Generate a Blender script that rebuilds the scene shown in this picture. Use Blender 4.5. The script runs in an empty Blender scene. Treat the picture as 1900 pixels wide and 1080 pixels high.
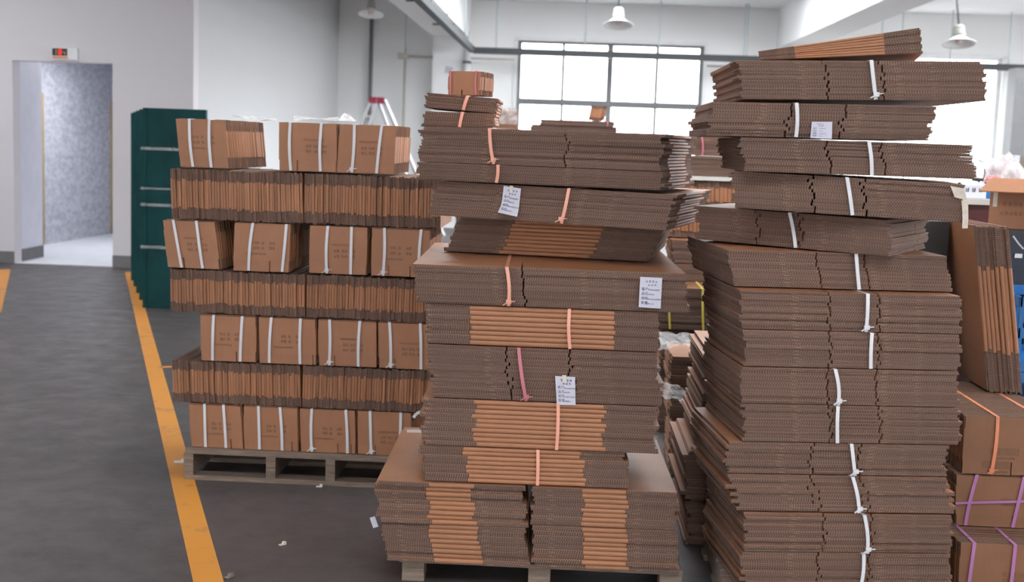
import bpy, bmesh, math, random
from mathutils import Vector, Matrix
random.seed(7)
SC = bpy.context.scene
COL = SC.collection
# ------------------------------------------------------------------ camera
FPX = 2350.0
TH, PSI, PHI = math.radians(2.0), math.radians(2.25), math.radians(6.7)
EYE = Vector((0, 0, 1.6))
FW = Vector((-math.sin(PSI)*math.cos(PHI), math.cos(PSI)*math.cos(PHI), -math.sin(PHI)))
r0 = Vector((math.cos(PSI), math.sin(PSI), 0)); u0 = r0.cross(FW)
RT = math.cos(TH)*r0 + math.sin(TH)*u0
UP = -math.sin(TH)*r0 + math.cos(TH)*u0
cam_d = bpy.data.cameras.new('camera'); cam = bpy.data.objects.new('camera', cam_d); COL.objects.link(cam)
cam.matrix_world = Matrix(((RT.x, UP.x, -FW.x, EYE.x), (RT.y, UP.y, -FW.y, EYE.y), (RT.z, UP.z, -FW.z, EYE.z), (0, 0, 0, 1)))
cam_d.sensor_width = 36; cam_d.lens = 36*FPX/1900; cam_d.clip_end = 300
cam_d.dof.use_dof = True; cam_d.dof.focus_distance = 4.5; cam_d.dof.aperture_fstop = 3.8
SC.camera = cam
# ------------------------------------------------------------------ light
W = bpy.data.worlds.new('overcast_sky'); SC.world = W; W.use_nodes = True
bg = W.node_tree.nodes['Background']
bg.inputs['Color'].default_value = (0.93, 0.96, 1.0, 1); bg.inputs['Strength'].default_value = 8.5
SC.view_settings.view_transform = 'Standard'; SC.view_settings.look = 'None'
SC.view_settings.gamma = 1; SC.view_settings.use_curve_mapping = False
SC.view_settings.exposure = 0.16

def at(x, y, Y):
    "the point of the room seen at that place of the photograph, on the plane at depth Y"
    d = FW + RT*((x-950)/FPX) + UP*((540-y)/FPX)
    return EYE + d*(Y/d.y)

# ------------------------------------------------------------------ materials
def new_mat(name):
    m = bpy.data.materials.new(name); m.use_nodes = True
    nt = m.node_tree; return m, nt, nt.nodes['Principled BSDF']
def N(nt, t, **kw):
    n = nt.nodes.new(t)
    for k, v in kw.items():
        if k in n.inputs: n.inputs[k].default_value = v
        else: setattr(n, k, v)
    return n
def mixcol(nt, a, b, fac, blend='MIX'):
    n = nt.nodes.new('ShaderNodeMix'); n.data_type = 'RGBA'; n.blend_type = blend
    for s, v in ((n.inputs[6], a), (n.inputs[7], b), (n.inputs[0], fac)):
        if hasattr(v, 'is_linked') or hasattr(v, 'links'): nt.links.new(v, s)
        else: s.default_value = v if not isinstance(v, tuple) else (*v, 1) if len(v) == 3 else v
    return n.outputs[2]
def ramp(nt, src, p0, p1, c0=(0, 0, 0), c1=(1, 1, 1)):
    n = nt.nodes.new('ShaderNodeValToRGB'); nt.links.new(src, n.inputs[0])
    e = n.color_ramp.elements; e[0].position = p0; e[1].position = p1
    e[0].color = (*c0, 1); e[1].color = (*c1, 1); return n.outputs[0]
def math_n(nt, op, a, b=None, c=None):
    n = nt.nodes.new('ShaderNodeMath'); n.operation = op
    for i, v in enumerate((a, b, c)):
        if v is None: continue
        if hasattr(v, 'links'): nt.links.new(v, n.inputs[i])
        else: n.inputs[i].default_value = v
    return n.outputs[0]
def noise(nt, vec, scale, detail=3, rough=0.55, stretch=None):
    if stretch:
        mp = N(nt, 'ShaderNodeMapping'); mp.inputs['Scale'].default_value = stretch
        nt.links.new(vec, mp.inputs[0]); vec = mp.outputs[0]
    n = N(nt, 'ShaderNodeTexNoise', Scale=scale, Detail=detail, Roughness=rough)
    nt.links.new(vec, n.inputs['Vector']); return n.outputs['Fac']
def bump(nt, bs, h, strength=0.3, dist=0.01):
    b = N(nt, 'ShaderNodeBump', Strength=strength, Distance=dist); nt.links.new(h, b.inputs['Height'])
    nt.links.new(b.outputs[0], bs.inputs['Normal'])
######
▶ [TASK DETAILS]: Omit the pictures and reproduce the listing exactly.

▶ [EXPECTED ANSWER]:
Generate a Blender script that rebuilds the scene shown in this picture. Use Blender 4.5. The script runs in an empty Blender scene. Treat the picture as 1900 pixels wide and 1080 pixels high.
import bpy, bmesh, math, random
from mathutils import Vector, Matrix
random.seed(7)
SC = bpy.context.scene
COL = SC.collection
# ------------------------------------------------------------------ camera
FPX = 2350.0
TH, PSI, PHI = math.radians(2.0), math.radians(2.25), math.radians(6.7)
EYE = Vector((0, 0, 1.6))
FW = Vector((-math.sin(PSI)*math.cos(PHI), math.cos(PSI)*math.cos(PHI), -math.sin(PHI)))
r0 = Vector((math.cos(PSI), math.sin(PSI), 0)); u0 = r0.cross(FW)
RT = math.cos(TH)*r0 + math.sin(TH)*u0
UP = -math.sin(TH)*r0 + math.cos(TH)*u0
cam_d = bpy.data.cameras.new('camera'); cam = bpy.data.objects.new('camera', cam_d); COL.objects.link(cam)
cam.matrix_world = Matrix(((RT.x, UP.x, -FW.x, EYE.x), (RT.y, UP.y, -FW.y, EYE.y), (RT.z, UP.z, -FW.z, EYE.z), (0, 0, 0, 1)))
cam_d.sensor_width = 36; cam_d.lens = 36*FPX/1900; cam_d.clip_end = 300
cam_d.dof.use_dof = True; cam_d.dof.focus_distance = 4.5; cam_d.dof.aperture_fstop = 3.8
SC.camera = cam
# ------------------------------------------------------------------ light
W = bpy.data.worlds.new('overcast_sky'); SC.world = W; W.use_nodes = True
bg = W.node_tree.nodes['Background']
bg.inputs['Color'].default_value = (0.93, 0.96, 1.0, 1); bg.inputs['Strength'].default_value = 8.5
SC.view_settings.view_transform = 'Standard'; SC.view_settings.look = 'None'
SC.view_settings.gamma = 1; SC.view_settings.use_curve_mapping = False
SC.view_settings.exposure = 0.16

def at(x, y, Y):
    "the point of the room seen at that place of the photograph, on the plane at depth Y"
    d = FW + RT*((x-950)/FPX) + UP*((540-y)/FPX)
    return EYE + d*(Y/d.y)

# ------------------------------------------------------------------ materials
def new_mat(name):
    m = bpy.data.materials.new(name); m.use_nodes = True
    nt = m.node_tree; return m, nt, nt.nodes['Principled BSDF']
def N(nt, t, **kw):
    n = nt.nodes.new(t)
    for k, v in kw.items():
        if k in n.inputs: n.inputs[k].default_value = v
        else: setattr(n, k, v)
    return n
def mixcol(nt, a, b, fac, blend='MIX'):
    n = nt.nodes.new('ShaderNodeMix'); n.data_type = 'RGBA'; n.blend_type = blend
    for s, v in ((n.inputs[6], a), (n.inputs[7], b), (n.inputs[0], fac)):
        if hasattr(v, 'is_linked') or hasattr(v, 'links'): nt.links.new(v, s)
        else: s.default_value = v if not isinstance(v, tuple) else (*v, 1) if len(v) == 3 else v
    return n.outputs[2]
def ramp(nt, src, p0, p1, c0=(0, 0, 0), c1=(1, 1, 1)):
    n = nt.nodes.new('ShaderNodeValToRGB'); nt.links.new(src, n.inputs[0])
    e = n.color_ramp.elements; e[0].position = p0; e[1].position = p1
    e[0].color = (*c0, 1); e[1].color = (*c1, 1); return n.outputs[0]
def math_n(nt, op, a, b=None, c=None):
    n = nt.nodes.new('ShaderNodeMath'); n.operation = op
    for i, v in enumerate((a, b, c)):
        if v is None: continue
        if hasattr(v, 'links'): nt.links.new(v, n.inputs[i])
        else: n.inputs[i].default_value = v
    return n.outputs[0]
def noise(nt, vec, scale, detail=3, rough=0.55, stretch=None):
    if stretch:
        mp = N(nt, 'ShaderNodeMapping'); mp.inputs['Scale'].default_value = stretch
        nt.links.new(vec, mp.inputs[0]); vec = mp.outputs[0]
    n = N(nt, 'ShaderNodeTexNoise', Scale=scale, Detail=detail, Roughness=rough)
    nt.links.new(vec, n.inputs['Vector']); return n.outputs['Fac']
def bump(nt, bs, h, strength=0.3, dist=0.01):
    b = N(nt, 'ShaderNodeBump', Strength=strength, Distance=dist); nt.links.new(h, b.inputs['Height'])
    nt.links.new(b.outputs[0], bs.inputs['Normal'])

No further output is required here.